List each line of the data in which the string "scene" appears.

========

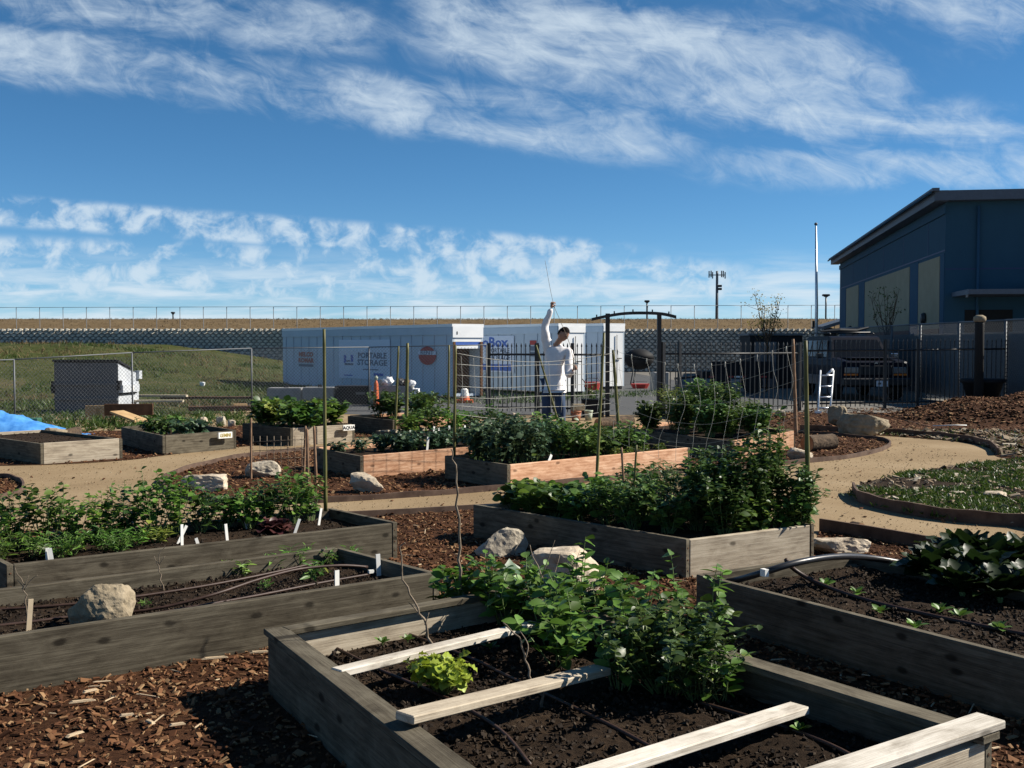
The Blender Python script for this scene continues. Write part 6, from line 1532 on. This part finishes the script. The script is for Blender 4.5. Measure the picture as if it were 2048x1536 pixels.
q_ = fp(1966, 24.1); rt = empty('planter_tub', (q_[0], 24.1, 0), 'dark round planter tub behind the round topped post', 'planter'); bm = bmesh.new(); lathe(bm, [(.30, .2), (.42, .62), (.47, .64), (.47, .72), (.40, .72)], 16); bm_obj('tub', bm, 'binblack', rt, smooth=True); bm = bmesh.new(); lathe(bm, [(.39, .66), (.2, .69), (.02, .7)], 12); bm_obj('soil', bm, 'soil', rt); bm = bmesh.new(); lathe(bm, [(.30, 0), (.26, .2)], 12); bm_obj('foot', bm, 'binblack', rt)
P_ = [(p[0], p[1]) for p in GRASSI[:-1]]
gp = scatter_pts(P_, 2300, 30); blades('weed_grass', [(x, y, .03) for x, y in gp if mnoise.noise(Vector((x * 1.1, y * 1.1, 3))) > -.12], .025, .065, 'grass', 'short green weeds on the island at the right', 12, lean=1.2, wide=4.0)
chips('garden_debris', scatter_pts(P_, 900, 30), .035, .03, .14, 'dry stalks and pale litter among the weeds at the right', 'debris', .012, .3, (.12, .5))
rp = scatter_pts([(p[0], p[1]) for p in ROUGH[:-1]], 1500, 19.5); rp = rp[(rp[:, 0] > 5.5) & (rp[:, 1] < 18.6)]
blades('weed_grass', [(x, y, .01) for x, y in rp[::3]], .03, .07, 'grass', 'thin weeds along the far outer edge of the path', 5, lean=.8, wide=3.0)
chips('garden_debris', rp, .02, .04, .20, 'pale scattered litter on the ground beyond the path bend', 'debris', .015, .3, (.12, .6))
clp = at(1905, 855); o = tube('white_hose', [clp + Vector((-.35, 0, .03)), clp + Vector((0, -.1, .05)), clp + Vector((.25, .0, .04))], .009, 'markerwhite'); tag(o, 'short curved white pipe on the ground at the right', 'pipe')
o = tube('cord', [at(1690, 815, .02), at(1780, 832, .02), at(1870, 856, .02), at(1960, 872, .02)], .008, 'stake'); tag(o, 'thin straight cord lying across the mulch at the right', 'cord')
pts = []
for _ in range(500):
    y = random.uniform(17.5, 23.2); x = random.uniform(-.47, -.20) * y; pts.append((x, y, 0))
pts = [p for p in pts if outside_beds(np.array([p[0]]), np.array([p[1]]))[0] and not in_poly(np.array([p[0]]), np.array([p[1]]), LEFTI)[0]]
blades('fence_weeds', pts, .05, .17, 'grass', 'green weeds growing along the wire fence', 18, lean=.8, wide=2.0)
# bits on the path island
for px, py in ((575, 940), (590, 955), (545, 945), (425, 935), (655, 940)):
    pass

# ================================================================== THE PERSON
def skin_mesh(name, joints, edges, root=0, sub=2):
    me = bpy.data.meshes.new(name); me.from_pydata([j[:3] for j in joints], edges, []); o = bpy.data.objects.new(name, me); COL.objects.link(o)
    m = o.modifiers.new('skin', 'SKIN'); m.use_smooth_shade = True; m.branch_smoothing = .6
    if not me.skin_vertices: me.skin_vertices.new()
    for i, j in enumerate(joints):
        r = j[3] if isinstance(j[3], tuple) else (j[3], j[3]); me.skin_vertices[0].data[i].radius = r; me.skin_vertices[0].data[i].use_root = (i == root)
    s = o.modifiers.new('sub', 'SUBSURF'); s.levels = sub; s.render_levels = sub
    bpy.context.view_layer.update()
    out_me = bpy.data.meshes.new_from_object(o.evaluated_get(bpy.context.evaluated_depsgraph_get())); bpy.data.objects.remove(o)
    out_me.polygons.foreach_set('use_smooth', [True] * len(out_me.polygons)); return out_me
PY = 18.2
def pp_(px, py, dy=0.0):
    v = dep(px, py, PY + dy); return v
per = empty('person', (.68, PY, 0), 'person in a white long sleeved shirt and jeans raising a long thin stick', 'person')
PO = Vector((.68, PY, 0))
J = {}
def jj(name, v, r): J[name] = (v.x - PO.x, v.y - PO.y, v.z - PO.z, r)
jj('pelvis', Vector((.68, PY, .93)), (.125, .10)); jj('belly', Vector((.685, PY - .01, 1.10)), (.160, .120)); jj('chest', Vector((.70, PY - .02, 1.30)), (.175, .125)); jj('neckb', Vector((.735, PY - .05, 1.475)), (.070, .065)); jj('neck', Vector((.79, PY - .10, 1.55)), .055)
jj('shR', pp_(1094, 700, .02), .072); jj('elR', pp_(1089, 652, .02), .050); jj('wrR', pp_(1103, 617, -.02), .031)
jj('shL', pp_(1139, 701, -.12), .070); jj('elL', pp_(1136, 752, -.26), .046); jj('wrL', pp_(1146, 740, -.46), .030)
jj('hipR', Vector((.605, PY + .03, .84)), .088); jj('knR', Vector((.575, PY - .02, .48)), .066); jj('anR', Vector((.57, PY + .06, .09)), .044)
jj('hipL', Vector((.755, PY - .03, .84)), .088); jj('knL', Vector((.80, PY - .10, .48)), .066); jj('anL', Vector((.82, PY - .02, .09)), .044)
def chain(names, scale=1.0, add=0.0):
    out = []
    for n_ in names:
        x, y, z, r = J[n_]; r = r if isinstance(r, tuple) else (r, r); out.append((x, y, z, (r[0] * scale + add, r[1] * scale + add)))
    return out
allj = ['pelvis', 'belly', 'chest', 'neckb', 'neck', 'shR', 'elR', 'wrR', 'shL', 'elL', 'wrL', 'hipR', 'knR', 'anR', 'hipL', 'knL', 'anL']
ix = {n_: i for i, n_ in enumerate(allj)}
E_ = [(ix[a], ix[b]) for a, b in (('pelvis', 'belly'), ('belly', 'chest'), ('chest', 'neckb'), ('neckb', 'neck'), ('chest', 'shR'), ('shR', 'elR'), ('elR', 'wrR'), ('chest', 'shL'), ('shL', 'elL'), ('elL', 'wrL'), ('pelvis', 'hipR'), ('hipR', 'knR'), ('knR', 'anR'), ('pelvis', 'hipL'), ('hipL', 'knL'), ('knL', 'anL'))]
body_me = skin_mesh('body', [(x, y, z, tuple(q * (.62 if n_ in ('pelvis', 'belly', 'chest', 'shR', 'shL', 'elR', 'elL', 'hipR', 'hipL') else .85) for q in r)) for n_, (x, y, z, r) in zip(allj, chain(allj))], E_)
bm = bmesh.new(); bm.from_mesh(body_me)
# head: looks down to the right
HC = pp_(1127, 669, -.14) - PO; fwd = Vector((.62, -.55, -.56)).normalized(); upv = Vector((.45, -.25, .86)); upv = (upv - fwd * upv.dot(fwd)).normalized(); rt_ = fwd.cross(upv)
hm = bmesh.new(); bmesh.ops.create_uvsphere(hm, u_segments=24, v_segments=18, radius=1.0)
for v_ in hm.verts:
    x, y, z = v_.co; f_ = y; w_ = .076; 
    X = x * .077 * (1 - .18 * max(0, -z)); Yf = y * .098; Z = z * .118
    if y > 0: Yf *= .92
    if y > 0 and z < -.35: Yf += .012 * (-z - .35)                      # chin
    if y > .55 and abs(x) < .22 and -.28 < z < .18: Yf += .020 * (1 - abs(x) / .22) * (1 - abs(z + .14) / .40)    # nose
    if y > .5 and .12 < abs(x) < .55 and .0 < z < .25: Yf -= .007       # eye sockets
    if y > .6 and abs(x) < .3 and -.58 < z < -.44: Yf += .004           # lips
    p = HC + rt_ * X + fwd * Yf + upv * Z; v_.co = p
tmp = bpy.data.meshes.new('t'); hm.to_mesh(tmp); hm.free(); bm.from_mesh(tmp); bpy.data.meshes.remove(tmp)
for s in (-1, 1):
    em = bmesh.new(); bmesh.ops.create_icosphere(em, subdivisions=2, radius=1)
    for v_ in em.verts: v_.co = HC + rt_ * (s * .078 + v_.co.x * .009) + fwd * (-.008 + v_.co.y * .020) + upv * (-.012 + v_.co.z * .032)
    tmp = bpy.data.meshes.new('t'); em.to_mesh(tmp); em.free(); bm.from_mesh(tmp); bpy.data.meshes.remove(tmp)
# neck-to-head tube
add_tube(bm, [Vector(J['neckb'][:3]) , Vector(J['neck'][:3]), HC - upv * .05], [.046, .050, .054], 12)
# hands: palm and five fingers closed on the stick
def hand(wrist, palm_dir, across, grip, closed):
    ps = [tuple(wrist) + (.026,), tuple(wrist + palm_dir * .05) + ((.036, .020),), tuple(wrist + palm_dir * .085) + ((.036, .018),)]
    me = skin_mesh('hand', ps, [(0, 1), (1, 2)], 0, 1); bm.from_mesh(me); bpy.data.meshes.remove(me)
    nrm = palm_dir.cross(across).normalized()
    for k, ln in enumerate((.070, .078, .073, .058)):
        b = wrist + palm_dir * .085 + across * (.028 - k * .0185); a1 = b + (palm_dir * .5 + nrm * .5 * grip).normalized() * ln * .42; a2 = a1 + (-palm_dir * .1 + nrm * grip).normalized() * ln * .33; a3 = a2 + (-palm_dir * .8 + nrm * grip * .1).normalized() * ln * .30
        me = skin_mesh('finger', [tuple(b - palm_dir * .02) + (.009,), tuple(b) + (.0095,), tuple(a1) + (.009,), tuple(a2) + (.008,), tuple(a3) + (.007,)], [(0, 1), (1, 2), (2, 3), (3, 4)], 0, 1); bm.from_mesh(me); bpy.data.meshes.remove(me)
    b = wrist + palm_dir * .035 + across * .030; a1 = b + (across * .5 + palm_dir * .6 + nrm * grip * .4).normalized() * .035; a2 = a1 + (palm_dir * .5 + nrm * grip * .8 - across * .3).normalized() * .032
    me = skin_mesh('thumb', [tuple(b - across * .012) + (.011,), tuple(b) + (.011,), tuple(a1) + (.010,), tuple(a2) + (.008,)], [(0, 1), (1, 2), (2, 3)], 0, 1); bm.from_mesh(me); bpy.data.meshes.remove(me)
wr = Vector(J['wrR'][:3]); hand(wr, Vector((.12, -.15, .98)).normalized(), Vector((.75, -.62, -.18)).normalized(), 1, True)
wl = Vector(J['wrL'][:3]); hand(wl, Vector((.62, -.60, .42)).normalized(), Vector((-.35, .25, .88)).normalized(), 1, True)
bm_obj('body', bm, 'skin', per, smooth=True)
# hair cap
hm = bmesh.new(); bmesh.ops.create_uvsphere(hm, u_segments=24, v_segments=18, radius=1.0)
dele = []
for v_ in hm.verts:
    x, y, z = v_.co.copy()
    if z < .18 + .50 * y - .25 * (y < -.2) and not (y < -.05 and z > -.62 + .2 * abs(x)): dele.append(v_); continue
    nz = 1 + .04 * mnoise.noise(v_.co * 6)
    v_.co = HC + rt_ * x * .085 * nz + fwd * (y * .104 - .004) * nz + upv * (z * .130 + .004) * nz
bmesh.ops.delete(hm, geom=dele, context='VERTS'); bm_obj('hair', hm, 'hair', per, smooth=True)
for s in (-1, 1):
    em = bmesh.new(); bmesh.ops.create_icosphere(em, subdivisions=2, radius=.009)
    bm_obj('eye', em, 'hair', per, HC + rt_ * s * .028 + fwd * .083 + upv * .012, smooth=True)
# clothes
sj = ['pelvis', 'belly', 'chest', 'neckb', 'shR', 'elR', 'wrR', 'shL', 'elL', 'wrL']; jx = {n_: i for i, n_ in enumerate(sj)}
cj = chain(sj, 1.06, .012)
def setj(name, r, p=None):
    i = jx[name]; x, y, z, _ = cj[i]; cj[i] = ((x, y, z) if p is None else p) + (r,)
setj('neckb', (.085, .080), (J['neckb'][0] + .012, J['neckb'][1] - .02, J['neckb'][2] + .03)); setj('pelvis', (.245, .19), (J['pelvis'][0] + .015, J['pelvis'][1], .90)); setj('belly', (.215, .170), (J['belly'][0] + .03, J['belly'][1], 1.10)); setj('chest', (.215, .160), (J['chest'][0] + .02, J['chest'][1], 1.34)); cj.append((J['pelvis'][0] + .02, J['pelvis'][1], .73, (.255, .20))); setj('wrR', (.042, .042)); setj('elR', (.066, .066)); setj('shR', (.095, .09)); setj('elL', (.064, .064)); setj('wrL', (.042, .042))
me = skin_mesh('shirt', cj, [(len(cj) - 1, jx['pelvis'])] + [(jx[a], jx[b]) for a, b in (('pelvis', 'belly'), ('belly', 'chest'), ('chest', 'neckb'), ('chest', 'shR'), ('shR', 'elR'), ('elR', 'wrR'), ('chest', 'shL'), ('shL', 'elL'), ('elL', 'wrL'))])
sb = bmesh.new(); sb.from_mesh(me)
for v_ in sb.verts:
    nz = mnoise.noise(Vector((v_.co.x * 9 + v_.co.z * 6, v_.co.y * 9, v_.co.z * 5))) ; v_.co += v_.normal * (.014 * nz + .006 * mnoise.noise(v_.co * 24))
bm_obj('shirt', sb, 'shirt', per, smooth=True)
tj = ['pelvis', 'hipR', 'knR', 'anR', 'hipL', 'knL', 'anL']; tx = {n_: i for i, n_ in enumerate(tj)}; cj = chain(tj, 1.12, .018)
me = skin_mesh('jeans', cj, [(tx[a], tx[b]) for a, b in (('pelvis', 'hipR'), ('hipR', 'knR'), ('knR', 'anR'), ('pelvis', 'hipL'), ('hipL', 'knL'), ('knL', 'anL'))])
sb = bmesh.new(); sb.from_mesh(me)
for v_ in sb.verts: v_.co += v_.normal * .010 * mnoise.noise(Vector((v_.co.x * 14, v_.co.y * 14, v_.co.z * 7)))
bm_obj('jeans', sb, 'jeans', per, smooth=True)
for k, dx in (('anR', -.02), ('anL', .05)):
    a = Vector(J[k][:3]); me = skin_mesh('shoe', [tuple(Vector((a.x, a.y + .05, .05))) + ((.045, .045),), tuple(Vector((a.x + dx * .5, a.y - .06, .045))) + ((.048, .042),), tuple(Vector((a.x + dx, a.y - .17, .035))) + ((.042, .032),)], [(0, 1), (1, 2)], 0, 2); mesh_obj('shoe', me, 'shoe', per)
hR = wr + Vector((.02, -.05, .09)) + PO
stick_top = dep(1090, 521, PY - .10); stick_low = dep(1152, 748, PY - .50)
P_ = smooth_path([stick_low, dep(1140, 690, PY - .40), dep(1120, 640, PY - .22), hR + Vector((.0, -.04, .02)), stick_top], 5)
o = tube('thin_stick', [p - stick_low for p in P_], [.0055 - .003 * i / (len(P_) - 1) for i in range(len(P_))], 'twig', None, 6, stick_low); tag(o, 'long thin bent stick held up by the person', 'stick')

# ---- look-alikes get their own label by their order from the left
ORDINALS = ['first', 'second', 'third', 'fourth', 'fifth', 'sixth', 'seventh', 'eighth', 'ninth', 'tenth', 'eleventh', 'twelfth', 'thirteenth', 'fourteenth', 'fifteenth', 'sixteenth', 'seventeenth', 'eighteenth', 'nineteenth', 'twentieth']
bpy.context.view_layer.update()
by = {}
for o in scene.objects:
    if o.parent is None and 'label' in o and 'category' in o: by.setdefault(o['label'], []).append(o)
for lab, os_ in by.items():
    if len(os_) < 2: continue
    os_.sort(key=lambda o: o.location.x / max(o.location.y, .1))
    for i, o in enumerate(os_):
        o['label'] = lab + ', ' + ('leftmost' if i == 0 else 'rightmost' if i == len(os_) - 1 else ORDINALS[i] + ' from the left')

========

**Completed task**
The Blender Python script for this scene continues. Write part 6, from line 1532 on. This part finishes the script. The script is for Blender 4.5. Measure the picture as if it were 2048x1536 pixels.
for o in scene.objects:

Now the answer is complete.